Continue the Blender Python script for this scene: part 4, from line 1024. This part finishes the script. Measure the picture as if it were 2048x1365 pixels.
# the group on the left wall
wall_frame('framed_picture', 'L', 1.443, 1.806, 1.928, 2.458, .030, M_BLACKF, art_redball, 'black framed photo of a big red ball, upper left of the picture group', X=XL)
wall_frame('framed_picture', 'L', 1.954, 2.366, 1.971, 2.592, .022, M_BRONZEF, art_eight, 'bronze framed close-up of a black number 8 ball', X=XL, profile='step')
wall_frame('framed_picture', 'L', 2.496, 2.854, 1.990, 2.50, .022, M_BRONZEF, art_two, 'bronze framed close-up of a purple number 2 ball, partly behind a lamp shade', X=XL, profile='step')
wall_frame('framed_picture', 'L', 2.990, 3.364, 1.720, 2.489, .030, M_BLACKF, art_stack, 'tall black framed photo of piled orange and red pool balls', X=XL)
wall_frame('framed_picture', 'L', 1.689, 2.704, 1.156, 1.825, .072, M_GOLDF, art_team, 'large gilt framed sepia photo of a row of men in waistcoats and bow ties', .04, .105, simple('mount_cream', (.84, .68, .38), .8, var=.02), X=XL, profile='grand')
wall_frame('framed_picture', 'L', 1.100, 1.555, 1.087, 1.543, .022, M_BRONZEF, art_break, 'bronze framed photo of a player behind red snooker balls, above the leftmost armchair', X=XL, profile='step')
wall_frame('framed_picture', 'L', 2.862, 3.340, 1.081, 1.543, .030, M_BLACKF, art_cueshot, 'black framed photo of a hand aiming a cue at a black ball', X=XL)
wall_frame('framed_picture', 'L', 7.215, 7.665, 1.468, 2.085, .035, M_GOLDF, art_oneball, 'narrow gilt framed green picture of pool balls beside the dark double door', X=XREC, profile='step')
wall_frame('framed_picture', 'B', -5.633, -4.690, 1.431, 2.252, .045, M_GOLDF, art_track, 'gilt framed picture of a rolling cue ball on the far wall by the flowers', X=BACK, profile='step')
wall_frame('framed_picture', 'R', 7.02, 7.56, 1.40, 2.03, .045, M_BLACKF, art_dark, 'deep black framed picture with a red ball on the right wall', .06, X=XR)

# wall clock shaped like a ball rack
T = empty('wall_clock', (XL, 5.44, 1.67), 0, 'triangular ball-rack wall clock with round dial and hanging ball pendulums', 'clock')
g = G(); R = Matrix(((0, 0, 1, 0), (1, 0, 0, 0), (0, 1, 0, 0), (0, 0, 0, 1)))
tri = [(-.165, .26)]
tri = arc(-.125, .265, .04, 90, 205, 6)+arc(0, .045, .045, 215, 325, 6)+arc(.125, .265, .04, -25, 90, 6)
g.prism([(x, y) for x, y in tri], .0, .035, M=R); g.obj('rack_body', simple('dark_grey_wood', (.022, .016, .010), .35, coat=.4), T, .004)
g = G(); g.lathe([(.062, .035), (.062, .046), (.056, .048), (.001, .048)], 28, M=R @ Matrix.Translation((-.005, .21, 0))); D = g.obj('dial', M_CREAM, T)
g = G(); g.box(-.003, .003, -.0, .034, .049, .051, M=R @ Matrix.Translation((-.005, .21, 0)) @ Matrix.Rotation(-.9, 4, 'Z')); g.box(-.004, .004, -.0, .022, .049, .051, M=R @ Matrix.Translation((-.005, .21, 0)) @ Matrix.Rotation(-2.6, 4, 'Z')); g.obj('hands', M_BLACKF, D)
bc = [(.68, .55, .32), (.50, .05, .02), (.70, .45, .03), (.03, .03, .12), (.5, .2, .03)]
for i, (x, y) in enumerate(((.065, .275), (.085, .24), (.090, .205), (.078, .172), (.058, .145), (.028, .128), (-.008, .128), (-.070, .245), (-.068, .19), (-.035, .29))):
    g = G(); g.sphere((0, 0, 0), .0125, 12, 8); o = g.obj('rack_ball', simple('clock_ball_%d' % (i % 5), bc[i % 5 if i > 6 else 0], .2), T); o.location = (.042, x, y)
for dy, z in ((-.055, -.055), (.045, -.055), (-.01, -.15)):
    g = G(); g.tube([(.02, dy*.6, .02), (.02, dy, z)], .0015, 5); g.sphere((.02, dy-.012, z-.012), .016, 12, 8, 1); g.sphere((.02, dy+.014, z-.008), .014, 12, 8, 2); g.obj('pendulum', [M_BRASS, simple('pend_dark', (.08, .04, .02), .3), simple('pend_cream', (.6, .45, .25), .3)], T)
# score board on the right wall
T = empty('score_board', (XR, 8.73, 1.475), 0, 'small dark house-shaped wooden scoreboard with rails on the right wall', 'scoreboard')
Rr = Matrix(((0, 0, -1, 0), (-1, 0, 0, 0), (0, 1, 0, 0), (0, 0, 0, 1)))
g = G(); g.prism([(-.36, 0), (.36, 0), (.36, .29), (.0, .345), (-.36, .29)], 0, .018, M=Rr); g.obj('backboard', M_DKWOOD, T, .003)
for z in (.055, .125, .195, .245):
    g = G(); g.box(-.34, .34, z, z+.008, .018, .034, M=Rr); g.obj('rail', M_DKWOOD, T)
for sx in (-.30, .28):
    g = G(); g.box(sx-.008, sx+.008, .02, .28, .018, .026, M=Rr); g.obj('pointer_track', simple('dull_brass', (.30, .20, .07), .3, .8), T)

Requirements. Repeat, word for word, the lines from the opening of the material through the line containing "wall', .06, X=XR)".

Full answer.
Continue the Blender Python script for this scene: part 4, from line 1024. This part finishes the script. Measure the picture as if it were 2048x1365 pixels.
# the group on the left wall
wall_frame('framed_picture', 'L', 1.443, 1.806, 1.928, 2.458, .030, M_BLACKF, art_redball, 'black framed photo of a big red ball, upper left of the picture group', X=XL)
wall_frame('framed_picture', 'L', 1.954, 2.366, 1.971, 2.592, .022, M_BRONZEF, art_eight, 'bronze framed close-up of a black number 8 ball', X=XL, profile='step')
wall_frame('framed_picture', 'L', 2.496, 2.854, 1.990, 2.50, .022, M_BRONZEF, art_two, 'bronze framed close-up of a purple number 2 ball, partly behind a lamp shade', X=XL, profile='step')
wall_frame('framed_picture', 'L', 2.990, 3.364, 1.720, 2.489, .030, M_BLACKF, art_stack, 'tall black framed photo of piled orange and red pool balls', X=XL)
wall_frame('framed_picture', 'L', 1.689, 2.704, 1.156, 1.825, .072, M_GOLDF, art_team, 'large gilt framed sepia photo of a row of men in waistcoats and bow ties', .04, .105, simple('mount_cream', (.84, .68, .38), .8, var=.02), X=XL, profile='grand')
wall_frame('framed_picture', 'L', 1.100, 1.555, 1.087, 1.543, .022, M_BRONZEF, art_break, 'bronze framed photo of a player behind red snooker balls, above the leftmost armchair', X=XL, profile='step')
wall_frame('framed_picture', 'L', 2.862, 3.340, 1.081, 1.543, .030, M_BLACKF, art_cueshot, 'black framed photo of a hand aiming a cue at a black ball', X=XL)
wall_frame('framed_picture', 'L', 7.215, 7.665, 1.468, 2.085, .035, M_GOLDF, art_oneball, 'narrow gilt framed green picture of pool balls beside the dark double door', X=XREC, profile='step')
wall_frame('framed_picture', 'B', -5.633, -4.690, 1.431, 2.252, .045, M_GOLDF, art_track, 'gilt framed picture of a rolling cue ball on the far wall by the flowers', X=BACK, profile='step')
wall_frame('framed_picture', 'R', 7.02, 7.56, 1.40, 2.03, .045, M_BLACKF, art_dark, 'deep black framed picture with a red ball on the right wall', .06, X=XR)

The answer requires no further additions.